Secara bersamaan, harga BBM RON92 atau Pertamax juga naik menjadi Rp14.500 per liter, 16% dari bulan sebelumnya, dan naik tajam hingga 60% dari tingkat akhir 2021 dengan memasukkan kenaikan harga sebelumnya sebagai pertimbangan.
Keputusan menyesuaikan harga bahan bakar tidak menjadi kejutan karena telah diisyaratkan dalam beberapa pekan terakhir, akibat tekanan fiskal yang meningkat dari alokasi subsidi tinggi dan kompensasi pada pemasok energi milik negara. Meski telah melakukan penyesuaian, harga masih di bawah tingkat pasar.
Pemerintah juga berencana membatasi penjualan BBM bersubsidi berdasarkan ukuran mesin kendaraan yang rinciannya akan diumumkan dalam beberapa pekan mendatang. Walau tidak mudah mengimplementasikannya, hal tersebut bertujuan untuk membantu rumah tangga berpenghasilan rendah.
Senior Economist DBS Eurozone, India, Indonesia, Radhika Rao menyebut, pemotongan subsidi memang dibutuhkan dan penting dari dua sudut pandang.
Pertama, alokasi subsidi dan kompensasi ke BUMN terkait (Pertamina dan PLN) mencapai 16% dari total belanja tahun ini. Keterlambatan penyesuaian harga mungkin memerlukan tambahan Rp100-200 triliun (kenaikan 25%).
“Asumsi harga minyak mentah Indonesia dalam APBN 2022 telah dinaikkan dari US$63 per barel menjadi di atas US$100 dan kemungkinan akan bertengger di angka US$105. Itu mengharuskan subsidi 2022 dinaikkan tiga kali sejak perkiraan awal yang dianggarkan, memperkecil selisih antara dana yang dibutuhkan dan sumber daya yang tersedia,” tutur Radhika dalam keterangan tertulis di Jakarta, Selasa (6/9).

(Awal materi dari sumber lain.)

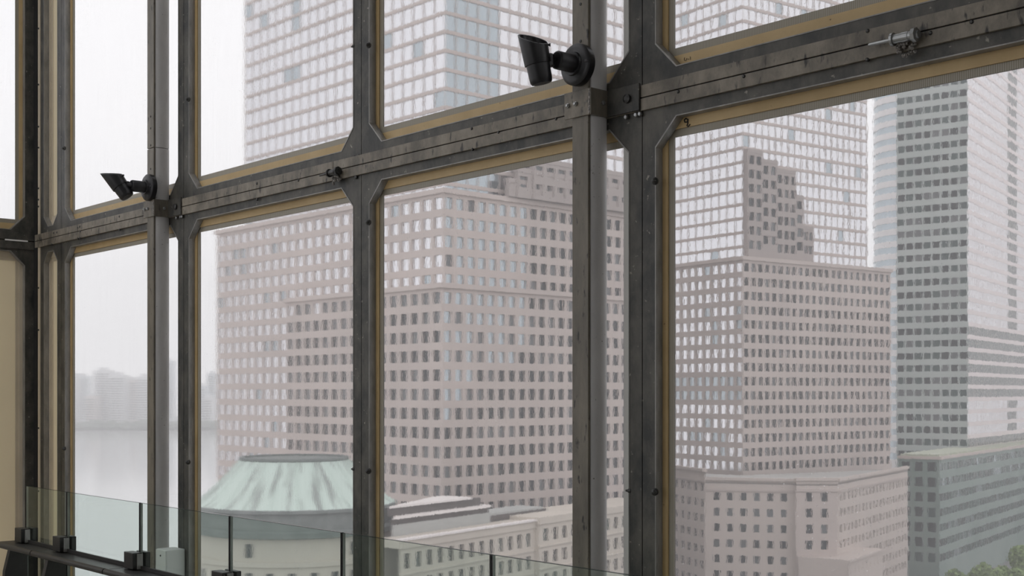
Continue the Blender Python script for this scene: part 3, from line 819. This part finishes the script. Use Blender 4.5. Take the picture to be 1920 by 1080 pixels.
def a3l(i, j, nx, u, z):
    if j == 0: return 'pane_mid' if R() < .6 else 'pane_silver'
    return 'pane_dark' if R() < .62 else 'pane_mid'
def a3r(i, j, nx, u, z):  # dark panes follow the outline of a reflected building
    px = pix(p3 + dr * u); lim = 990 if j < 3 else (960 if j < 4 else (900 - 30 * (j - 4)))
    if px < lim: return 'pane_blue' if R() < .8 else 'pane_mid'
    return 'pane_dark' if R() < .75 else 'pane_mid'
g3l = dict(pitch=pit, fh=FH, wx=.56, wz=.60, paneF=a3l, zmin=-27)
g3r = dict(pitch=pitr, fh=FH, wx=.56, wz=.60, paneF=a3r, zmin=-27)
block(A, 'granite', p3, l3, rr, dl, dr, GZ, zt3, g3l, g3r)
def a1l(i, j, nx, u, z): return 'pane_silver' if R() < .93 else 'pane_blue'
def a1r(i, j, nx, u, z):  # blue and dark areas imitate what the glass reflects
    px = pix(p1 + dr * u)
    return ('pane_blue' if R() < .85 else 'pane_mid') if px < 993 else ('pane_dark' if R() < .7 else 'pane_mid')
g1l = dict(pitch=pit, fh=FH, wx=.66, wz=.62, paneF=a1l, zmin=-27)
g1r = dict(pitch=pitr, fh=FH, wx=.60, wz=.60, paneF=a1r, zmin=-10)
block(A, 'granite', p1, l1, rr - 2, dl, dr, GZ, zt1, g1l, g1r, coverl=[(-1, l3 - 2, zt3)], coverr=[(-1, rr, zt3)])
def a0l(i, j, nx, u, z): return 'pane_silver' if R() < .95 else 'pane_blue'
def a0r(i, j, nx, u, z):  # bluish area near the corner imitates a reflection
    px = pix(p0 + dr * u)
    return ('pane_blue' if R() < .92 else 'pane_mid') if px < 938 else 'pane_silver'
g0l = dict(pitch=pit, fh=FH, wx=.955, wz=.81, paneF=a0l, rec=.2, zmin=10)
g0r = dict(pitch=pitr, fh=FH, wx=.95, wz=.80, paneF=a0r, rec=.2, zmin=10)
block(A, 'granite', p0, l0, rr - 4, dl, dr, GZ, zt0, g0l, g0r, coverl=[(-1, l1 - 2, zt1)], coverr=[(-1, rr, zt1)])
# stepped dark blocks on the right face, shaped after a neighbouring tower's reflection
for (pxa, ytop) in ((948, 342), (962, 322), (990, 303)):
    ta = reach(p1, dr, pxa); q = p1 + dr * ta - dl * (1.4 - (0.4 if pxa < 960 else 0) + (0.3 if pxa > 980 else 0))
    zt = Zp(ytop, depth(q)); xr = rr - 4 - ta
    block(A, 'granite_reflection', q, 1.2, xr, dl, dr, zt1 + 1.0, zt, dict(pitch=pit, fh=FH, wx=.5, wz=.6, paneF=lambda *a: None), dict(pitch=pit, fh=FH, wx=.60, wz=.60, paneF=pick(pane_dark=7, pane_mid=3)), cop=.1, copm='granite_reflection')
A.finish()

# ---- second stone tower in the right bay
xv1 = -700; xv2 = 960 + F * F / (960 - xv1)
dl, dr = vdir(xv1), vdir(xv2)
pc = P(1393, 335)
B = Tower('office_tower', 'pinkish stone office tower with a broad lower block in the right bay', 'tower', (pc.x, pc.y, GZ), 'towers outside')
p2 = pc; p0 = pc + dl * 3.0 + dr * 3.0
l2 = reach(p2, dl, 1222); r2 = reach(p2, dr, 1670); r0 = reach(p0, dr, 1626); l0 = reach(p0, dl, 1222)
zt2 = Zp(487, 335); FB = 3.82; pitb = 2.62
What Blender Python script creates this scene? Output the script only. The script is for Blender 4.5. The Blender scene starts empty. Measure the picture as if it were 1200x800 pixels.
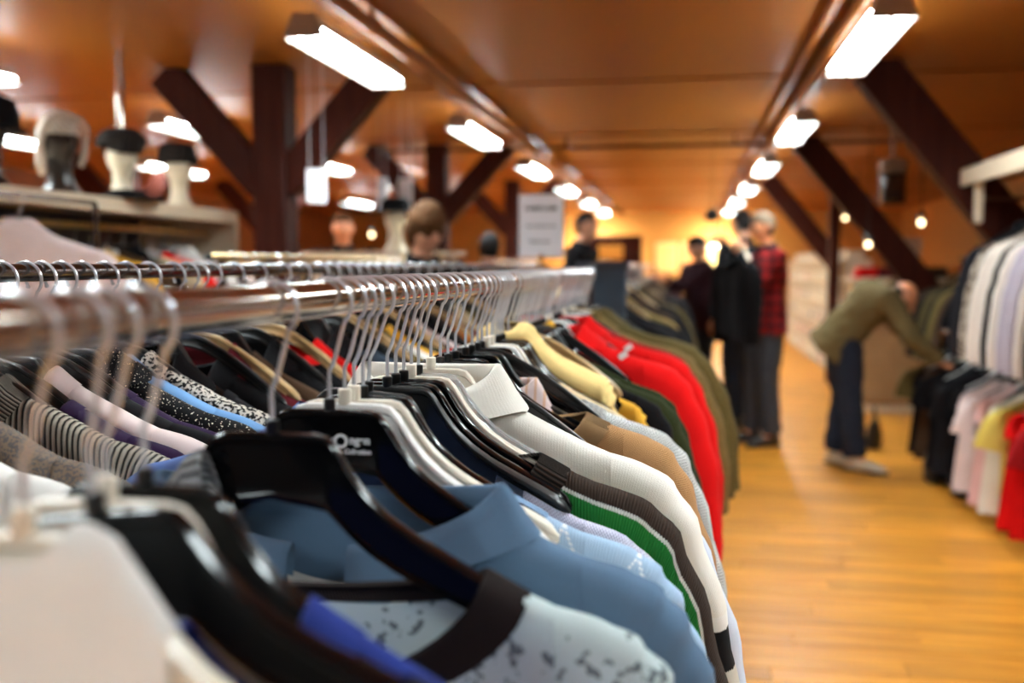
import bpy, bmesh, math, random
from math import sin, cos, pi, sqrt, exp, atan2, radians as R
from mathutils import Vector, Matrix, noise
random.seed(7)
S = bpy.context.scene
COL = S.collection

# ------------------------------------------------------------------ camera
CZ = 1.40
YAW = math.atan(205/1167.); PITCH = math.atan(92/1167.*cos(YAW))
cd = bpy.data.cameras.new('camera'); cam = bpy.data.objects.new('camera', cd); COL.objects.link(cam)
cam.location = (0, 0, CZ); cam.rotation_euler = (pi/2-PITCH, 0, YAW)
cd.sensor_width = 36; cd.lens = 1167*36/1200.; cd.clip_start = .02
cd.dof.use_dof = True; cd.dof.focus_distance = 1.32; cd.dof.aperture_fstop = 2.2; cd.dof.aperture_blades = 7
S.camera = cam
# ------------------------------------------------------------------ world, exposure
w = bpy.data.worlds.new('world'); S.world = w; w.use_nodes = True
w.node_tree.nodes['Background'].inputs[0].default_value = (1, .8, .6, 1)
w.node_tree.nodes['Background'].inputs[1].default_value = .02
S.view_settings.view_transform = 'Standard'; S.view_settings.look = 'None'
S.view_settings.exposure = 1.35; S.view_settings.gamma = 1.0
LAMP = 48.0            # strength of the fluorescent fittings

# ------------------------------------------------------------------ materials
MATS = {}
def nt(name):
    m = bpy.data.materials.new(name); m.use_nodes = True
    return m, m.node_tree.nodes, m.node_tree.links, m.node_tree.nodes['Principled BSDF']
def c4(c): return (c[0], c[1], c[2], 1)
def plain(name, col, rough=.5, metal=0, bump=0, bscale=60, spec=.5, coat=0, var=.12, trans=0, emit=None, es=0):
    if name in MATS: return MATS[name]
    m, N, L, b = nt(name)
    b.inputs['Roughness'].default_value = rough; b.inputs['Metallic'].default_value = metal
    b.inputs['Specular IOR Level'].default_value = spec; b.inputs['Coat Weight'].default_value = coat
    b.inputs['Transmission Weight'].default_value = trans
    tc = N.new('ShaderNodeTexCoord'); nz = N.new('ShaderNodeTexNoise'); nz.inputs['Scale'].default_value = bscale*.15
    L.new(tc.outputs['Object'], nz.inputs['Vector'])
    mx = N.new('ShaderNodeMix'); mx.data_type = 'RGBA'
    L.new(nz.outputs['Fac'], mx.inputs['Factor'])
    mx.inputs[6].default_value = c4([x*(1-var) for x in col]); mx.inputs[7].default_value = c4([min(1, x*(1+var)) for x in col])
    L.new(mx.outputs[2], b.inputs['Base Color'])
    if bump:
        n2 = N.new('ShaderNodeTexNoise'); n2.inputs['Scale'].default_value = bscale; n2.inputs['Detail'].default_value = 4
        L.new(tc.outputs['Object'], n2.inputs['Vector'])
        bp = N.new('ShaderNodeBump'); bp.inputs['Strength'].default_value = bump; bp.inputs['Distance'].default_value = .005
        L.new(n2.outputs['Fac'], bp.inputs['Height']); L.new(bp.outputs[0], b.inputs['Normal'])
    if emit:
        b.inputs['Emission Color'].default_value = c4(emit); b.inputs['Emission Strength'].default_value = es
    MATS[name] = m; return m

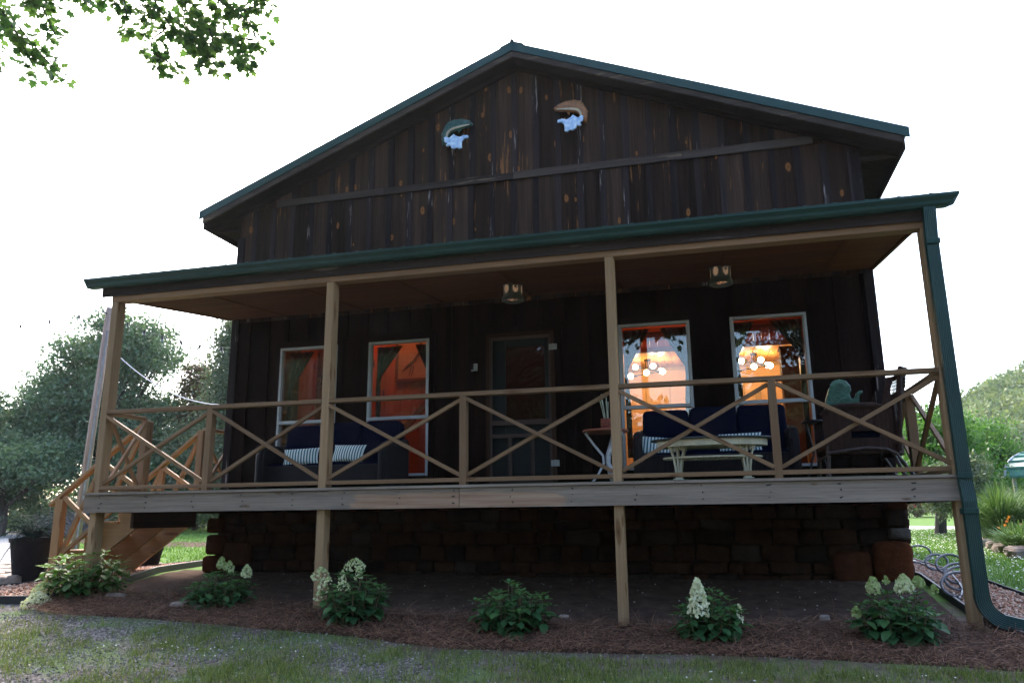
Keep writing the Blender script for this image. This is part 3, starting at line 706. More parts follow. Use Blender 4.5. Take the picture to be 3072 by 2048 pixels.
for y in (YN, YF):
    m = MB(); m.bar((-.05, y, hz(-.05)), (-1.34, y, hz(-1.34)), .09, .04, (0, 1, 0)); m.build('handrail', CEDAR, stair, bevel=.003)
    m = MB(); m.bar((-1.19, y, -.80), (-1.19, y, hz(-1.19) - .035), .12, .085, (1, 0, 0)); m.build('newel_post', CEDAR, stair, bevel=.004)
    m = MB(); m.bar((-.62, y, -.28), (-.62, y, hz(-.62) - .03), .085, .06, (1, 0, 0)); m.build('middle_post', CEDAR, stair, bevel=.003)
    for a, b in ((-1.13, -.66), (-.58, -.06)):
        la, lb = hz(a) - .65, hz(b) - .65
        for p, q, o in (((a, y - .02, hz(a) - .06), (b, y - .02, lb - .12), 0), ((a, y + .022, la - .12), (b, y + .022, hz(b) - .06), 0)):
            m = MB(); m.bar(p, q, .04, .055, (0, 1, 0)); m.build('brace', CEDAR, stair, bevel=.002)
    m = MB(); m.bar((-1.16, y + .0, hz(-1.16) - .79), (-.03, y + .0, hz(-.03) - .79), .04, .05, (0, 1, 0)); m.build('lower_rail', CEDAR, stair, bevel=.002)

# ------------------------------------------------------------------ wall decorations
def trout(name, label, cx, cz, flip, body, back):
    t = thing(name, label, 'fish plaque', (cx, 1.90, cz), 'leaping trout plaques on the gable')
    f = -1 if flip else 1; Y = 1.90
    P = [(-.195, -.17), (-.188, -.10), (-.172, -.02), (-.12, .058), (-.04, .092), (.07, .10), (.165, .088), (.225, .075)]
    W = [.026, .046, .064, .084, .094, .082, .058, .016]
    m = MB(); n = 10; vs = []
    for k, ((x, z), w) in enumerate(zip(P, W)):
        a = P[min(k + 1, 7)]; b = P[max(k - 1, 0)]; tx, tz = a[0] - b[0], a[1] - b[1]; L = math.hypot(tx, tz); nx, nz = -tz / L, tx / L
        for i in range(n):
            an = 2 * math.pi * i / n; vs.append((cx + f * (x + nx * w * math.cos(an)), Y - .03 + .035 * math.sin(an), cz + z + nz * w * math.cos(an)))
    fs = [(k * n + i, k * n + (i + 1) % n, (k + 1) * n + (i + 1) % n, (k + 1) * n + i) for k in range(7) for i in range(n)] + [tuple(range(n)), tuple(7 * n + i for i in range(n))]
    m.add(vs, fs); b = m.build('fish_body', body, t, smooth=True)
    m = MB()
    bl = [(-.135, -.09), (-.125, -.04), (-.09, .0), (-.03, .02), (.05, .035), (.12, .045), (.19, .055)]; bi = [(-.16, -.08), (-.15, -.02), (-.11, .025), (-.04, .05), (.05, .062), (.12, .064), (.19, .066)]
    m.prism([(cx + f * x, Y - .067, cz + z) for x, z in bl + bi[::-1]], (0, .012, 0))
    m.build('belly', TROUTBELLY, b)
    m = MB()
    for tri in ([(-.15, .09), (-.145, .165), (-.05, .155)], [(.0, .05), (.02, -.035), (.075, .045)], [(-.2, -.05), (-.245, -.02), (-.2, .03)], [(-.19, -.14), (-.225, -.19), (-.16, -.16)], [(.06, -.12), (.085, -.05), (.1, -.12)]):
        m.prism([(cx + f * a, Y - .035, cz + c) for a, c in tri], (0, .018, 0))
    m.build('fin', body, b)
    m = MB(); m.blob((cx + f * .178, Y - .064, cz + .098), (.009, .005, .009), nu=8, nv=6); m.build('eye', BLACK, b)
    m = MB(); out = [(-.18, -.095), (-.15, -.085), (-.105, -.115), (-.06, -.08), (-.035, -.06), (-.01, -.09), (.05, -.12), (.11, -.10), (.175, -.11), (.178, -.15), (.12, -.15), (.085, -.19), (.08, -.24), (.085, -.285), (.04, -.30), (.01, -.275), (-.03, -.29), (-.075, -.265), (-.09, -.22), (-.12, -.24), (-.155, -.225), (-.13, -.19), (-.17, -.17)]
    m.prism([(cx + f * a, Y - .085, cz + c) for a, c in out], (0, .03, 0)); m.build('water_splash', SPLASH, t, bevel=.006)
trout('fish_plaque', 'teal green trout leaping right over a pale blue splash on the gable', 3.765, 5.325, False, TROUT, TROUT)
trout('fish_plaque', 'brown trout leaping left over a pale blue splash, higher on the gable', 5.385, 5.37, True, SALMON, SALMON)

def porchlight(x, label):
    t = thing('porch_light', label, 'ceiling light', (x, 1.1, 2.76), 'punched tin ceiling lights on the porch')
    z = 2.76
    m = MB(); m.lathe([(.105, 0), (.112, -.005), (.112, -.135), (.118, -.14), (.128, -.165), (.132, -.2), (.125, -.205), (.118, -.19), (.09, -.17), (.0, -.165)], (x, 1.1, z), 28); b = m.build('housing', plain('tin_housing', (.06, .065, .058), .5, .4, .3, 9), t, smooth=False)
    m = MB()
    for k in range(6):
        a0 = R(-90 + 30 + 60 * k)
        for i in range(-3, 4):
            for j in range(-4, 5):
                if (i / 3.4) ** 2 + (j / 4.6) ** 2 > 1 or (k % 2 == 0 and abs(i) < 2 and j > 0): continue
                a = a0 + (i + (j % 2) * .5) * .085; zz = z - .068 + j * .0115; c = Vector((x + .1125 * math.cos(a), 1.1 + .1125 * math.sin(a), zz)); nv = Vector((math.cos(a), math.sin(a), 0)); s = nv.cross(Vector((0, 0, 1)))
                m.add([c + nv * .0012 + s * (.0028 * math.cos(q)) + Vector((0, 0, .0032 * math.sin(q))) for q in np.linspace(0, 2 * math.pi, 6, endpoint=False)], [tuple(range(6))])
    for k in range(26):
        a = random.random() * 6.28; r = .06 * math.sqrt(random.random()); c = Vector((x + r * math.cos(a), 1.1 + r * math.sin(a), z - .1745))
        m.add([c + Vector((.006 * math.cos(q), .006 * math.sin(q), -.004)) for q in np.linspace(0, 2 * math.pi, 6, endpoint=False)], [tuple(range(6))])
    m.build('perforated_panel', PERF, b)
    m = MB(); m.lathe([(.125, 0), (.12, -.012), (.05, -.016)], (x, 1.1, zc(1.1)), 28); m.build('ceiling_plate', BLACK, t)
porchlight(4.743, 'lit punched tin porch light hanging in front of the door'); porchlight(7.178, 'lit punched tin porch light hanging nearer the right end of the porch')
t = thing('door_chime', 'small white chime box on the wall left of the screen door', 'doorbell', (4.02, 1.92, 1.93)); m = MB(); m.box((3.995, 1.905, 1.89), (4.045, 1.928, 1.985)); m.box((4.005, 1.9, 1.93), (4.035, 1.906, 1.97)); m.build('cover', METAL, t, bevel=.004)
m = MB(); m.box((3.965, 1.9, 1.885), (3.992, 1.92, 1.905)); m.build('button', METAL, t)
t = thing('speaker_grille', 'small pale slotted box hanging beside the second porch post', 'wall speaker', (2.83, .19, 2.4))
m = MB(); m.box((2.80, .15, 2.33), (2.86, .25, 2.46)); g = m.build('case', METAL, t, bevel=.004); m = MB()
for k in range(7): m.box((2.797, .155, 2.342 + k * .016), (2.863, .148, 2.348 + k * .016))
m.build('slat', BLACK, g)

# ------------------------------------------------------------------ curtains, picture, chandeliers, added lamps inside
sides = (('left', 1), ('right', -1)); wn = ['first window from the left', 'window left of the door', 'window right of the door', 'window nearest the right corner']
for i, (a, b) in enumerate(WIN):
    for sname, sg in sides:
        m = MB(); nx, nz = 22, 16; vs = []
        x0 = a + .04 if sg > 0 else b - .04; bot = 1.86 + (.04 if i % 2 else -.04); wtop = ((.34, .2), (.34, .2), (.3, .3), (.22, .34))[i][0 if sg > 0 else 1]
        zt = 2.345
        for j in range(nz + 1):
            v = j / nz; z = zt - (zt - .72) * v
            zk = (zt - z) / (zt - bot)
            w = wtop * (1 - zk) + .035 if zk < 1 else .035 + .03 * min(1, (zk - 1) * 1.2)
            for k in range(nx + 1):
                u = k / nx; vs.append((x0 + sg * u * w, 2.125 + .022 * math.sin(u * 26 + i) * (.4 + .6 * u) + .01 * math.sin(v * 9 + u * 5), z))
        n2 = nx + 1; fs = [(j * n2 + k, j * n2 + k + 1, (j + 1) * n2 + k + 1, (j + 1) * n2 + k) for j in range(nz) for k in range(nx)]
        m.add(vs, fs); c = m.build('curtain', CURT, None, smooth=True); so_ = c.modifiers.new('cloth', 'SOLIDIFY'); so_.thickness = .004
        tag(c, 'dark mottled curtain tied back at the %s of the %s' % (sname, wn[i]), 'curtain', 'tied back curtains in the windows')
m = MB(); n = 30; vs = [(1.45 + .62 * k / n, 2.42 + .03 * math.sin(k * 1.1), z) for z in (.55, 1.2, 1.9, 2.5) for k in range(n + 1)]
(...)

Berdasarkan catatan DBS Group Research, matematika fiskal 2022 dalam kondisi baik, dengan neraca fiskal Januari hingga Juli 2022 surplus 0,57% dari PDB jika dibandingkan dengan target yang dianggarkan setahun penuh, yaitu -4,58%.
Pendapatan total (21% secara tahunan) diuntungkan oleh pembukaan kembali ekonomi, pajak perusahaan (didorong oleh industri pengolahan), pemungutan nonpajak kuat yang terdiri atas pendapatan berbasis sumber daya, dan penerapan Undang-Undang Pajak Harmonisasi (HPP) seperti kenaikan PPN, pajak kripto, dan lain-lain.
Pengeluaran belanja menjadi lebih lambat karena keterlambatan belanja kementerian. Sementara alokasi untuk subsidi dan program bantuan sosial meningkat untuk melindungi daya beli riil masyarakat.
Kondisi ini mendukung keyakinan pemerintah bahwa defisit fiskal 2022 dapat membaik menjadi -3,9% dari PDB (Rp732,2 triliun) jika dibandingkan dengan indikasi sebelumnya sejumlah -4,85%. Perkiraan DBS Group Research untuk 2022 juga direvisi menjadi -3,5% dari PDB.
Hal penting lainnya adalah kenaikan harga BBM lebih mendukung keuangan 2023 ketimbang 2022. Kementerian Keuangan (Kemenkeu) memperkirakan subsidi dan pengeluaran kompensasi pada 2023 sebesar Rp337 triliun mengalami penurunan dari Rp502 triliun pada tahun ini.